## WHAT TO DO
Set each record down exactly, excluding all images.

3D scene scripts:

* * * * * * *

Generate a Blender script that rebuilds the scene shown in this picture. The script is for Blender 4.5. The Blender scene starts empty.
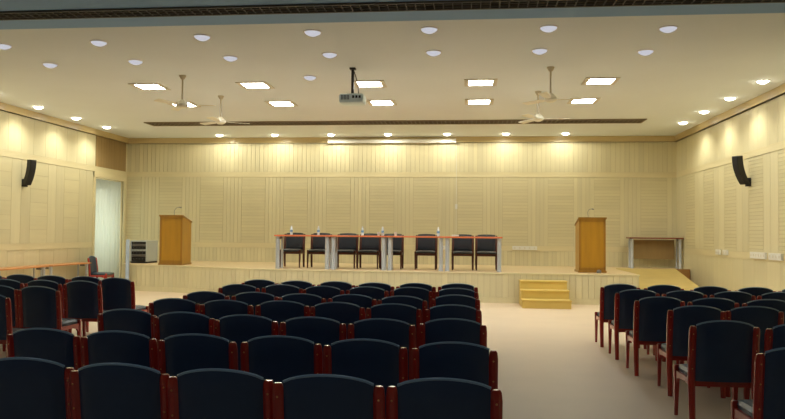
import bpy, bmesh, math, random
from mathutils import Vector, Matrix
random.seed(7)
sc = bpy.context.scene
COL = sc.collection
PI = math.pi

# ------------------------------------------------------------------ materials
def lin(c):
    return tuple((x/12.92 if x <= .04045 else ((x+.055)/1.055)**2.4) for x in c)

def mat(name, col, rough=.5, metal=0, coat=0, noise=0, nscale=(8, 8, 8), island=0, bump=0, spec=.5, coords='Object', alpha=None, trans=0):
    m = bpy.data.materials.new(name); m.use_nodes = True
    nt = m.node_tree; N = nt.nodes; L = nt.links
    b = N['Principled BSDF']
    c = lin(col)
    b.inputs['Base Color'].default_value = (*c, 1)
    b.inputs['Roughness'].default_value = rough
    b.inputs['Metallic'].default_value = metal
    b.inputs['Coat Weight'].default_value = coat
    b.inputs['Coat Roughness'].default_value = .15
    b.inputs['Specular IOR Level'].default_value = spec
    b.inputs['Transmission Weight'].default_value = trans
    src = None
    if noise or bump:
        tc = N.new('ShaderNodeTexCoord'); mp = N.new('ShaderNodeMapping')
        mp.inputs['Scale'].default_value = nscale
        L.new(tc.outputs[coords], mp.inputs['Vector'])
        nz = N.new('ShaderNodeTexNoise'); nz.inputs['Scale'].default_value = 1; nz.inputs['Detail'].default_value = 6
        L.new(mp.outputs[0], nz.inputs['Vector'])
        src = nz.outputs['Fac']
    if noise or island:
        hsv = N.new('ShaderNodeHueSaturation'); hsv.inputs['Color'].default_value = (*c, 1)
        val = None
        if noise:
            mr = N.new('ShaderNodeMapRange'); mr.inputs['From Min'].default_value = .3; mr.inputs['From Max'].default_value = .7
            mr.inputs['To Min'].default_value = 1-noise; mr.inputs['To Max'].default_value = 1+noise
            L.new(src, mr.inputs['Value']); val = mr.outputs[0]
        if island:
            ge = N.new('ShaderNodeNewGeometry'); mr = N.new('ShaderNodeMapRange')
            mr.inputs['To Min'].default_value = 1-island; mr.inputs['To Max'].default_value = 1+island
            L.new(ge.outputs['Random Per Island'], mr.inputs['Value'])
            if val:
                mu = N.new('ShaderNodeMath'); mu.operation = 'MULTIPLY'
                L.new(val, mu.inputs[0]); L.new(mr.outputs[0], mu.inputs[1]); val = mu.outputs[0]
            else: val = mr.outputs[0]
        L.new(val, hsv.inputs['Value']); L.new(hsv.outputs[0], b.inputs['Base Color'])
    if bump:
        bp = N.new('ShaderNodeBump'); bp.inputs['Strength'].default_value = bump; bp.inputs['Distance'].default_value = .01
        L.new(src, bp.inputs['Height']); L.new(bp.outputs[0], b.inputs['Normal'])
    return m

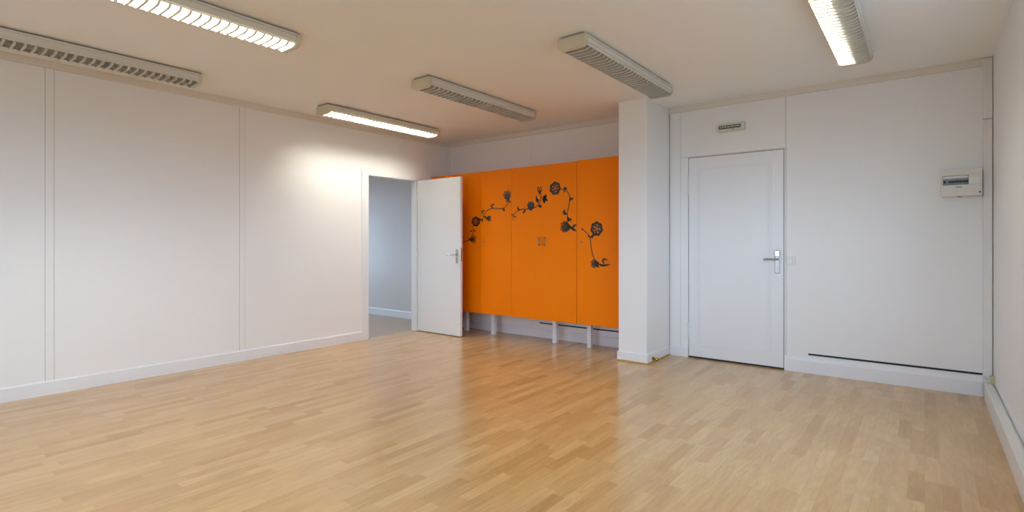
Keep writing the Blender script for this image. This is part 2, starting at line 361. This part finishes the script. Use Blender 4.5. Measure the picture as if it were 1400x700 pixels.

* * * * * * *

## RESPONSE FOR THIS EXERCISE
Generate a Blender script that rebuilds the scene shown in this picture. The script is for Blender 4.5. The Blender scene starts empty.
import bpy, bmesh, math, random
from mathutils import Vector, Matrix
random.seed(7)
sc = bpy.context.scene
COL = sc.collection
PI = math.pi

# ------------------------------------------------------------------ materials
def lin(c):
    return tuple((x/12.92 if x <= .04045 else ((x+.055)/1.055)**2.4) for x in c)

def mat(name, col, rough=.5, metal=0, coat=0, noise=0, nscale=(8, 8, 8), island=0, bump=0, spec=.5, coords='Object', alpha=None, trans=0):
    m = bpy.data.materials.new(name); m.use_nodes = True
    nt = m.node_tree; N = nt.nodes; L = nt.links
    b = N['Principled BSDF']
    c = lin(col)
    b.inputs['Base Color'].default_value = (*c, 1)
    b.inputs['Roughness'].default_value = rough
    b.inputs['Metallic'].default_value = metal
    b.inputs['Coat Weight'].default_value = coat
    b.inputs['Coat Roughness'].default_value = .15
    b.inputs['Specular IOR Level'].default_value = spec
    b.inputs['Transmission Weight'].default_value = trans
    src = None
    if noise or bump:
        tc = N.new('ShaderNodeTexCoord'); mp = N.new('ShaderNodeMapping')
        mp.inputs['Scale'].default_value = nscale
        L.new(tc.outputs[coords], mp.inputs['Vector'])
        nz = N.new('ShaderNodeTexNoise'); nz.inputs['Scale'].default_value = 1; nz.inputs['Detail'].default_value = 6
        L.new(mp.outputs[0], nz.inputs['Vector'])
        src = nz.outputs['Fac']
    if noise or island:
        hsv = N.new('ShaderNodeHueSaturation'); hsv.inputs['Color'].default_value = (*c, 1)
        val = None
        if noise:
            mr = N.new('ShaderNodeMapRange'); mr.inputs['From Min'].default_value = .3; mr.inputs['From Max'].default_value = .7
            mr.inputs['To Min'].default_value = 1-noise; mr.inputs['To Max'].default_value = 1+noise
            L.new(src, mr.inputs['Value']); val = mr.outputs[0]
        if island:
            ge = N.new('ShaderNodeNewGeometry'); mr = N.new('ShaderNodeMapRange')
            mr.inputs['To Min'].default_value = 1-island; mr.inputs['To Max'].default_value = 1+island
            L.new(ge.outputs['Random Per Island'], mr.inputs['Value'])
            if val:
                mu = N.new('ShaderNodeMath'); mu.operation = 'MULTIPLY'
                L.new(val, mu.inputs[0]); L.new(mr.outputs[0], mu.inputs[1]); val = mu.outputs[0]
            else: val = mr.outputs[0]
        L.new(val, hsv.inputs['Value']); L.new(hsv.outputs[0], b.inputs['Base Color'])
    if bump:
        bp = N.new('ShaderNodeBump'); bp.inputs['Strength'].default_value = bump; bp.inputs['Distance'].default_value = .01
        L.new(src, bp.inputs['Height']); L.new(bp.outputs[0], b.inputs['Normal'])
    return m

Keep writing the Blender script for this image. This is part 2, starting at line 361. This part finishes the script. Use Blender 4.5. Measure the picture as if it were 1400x700 pixels.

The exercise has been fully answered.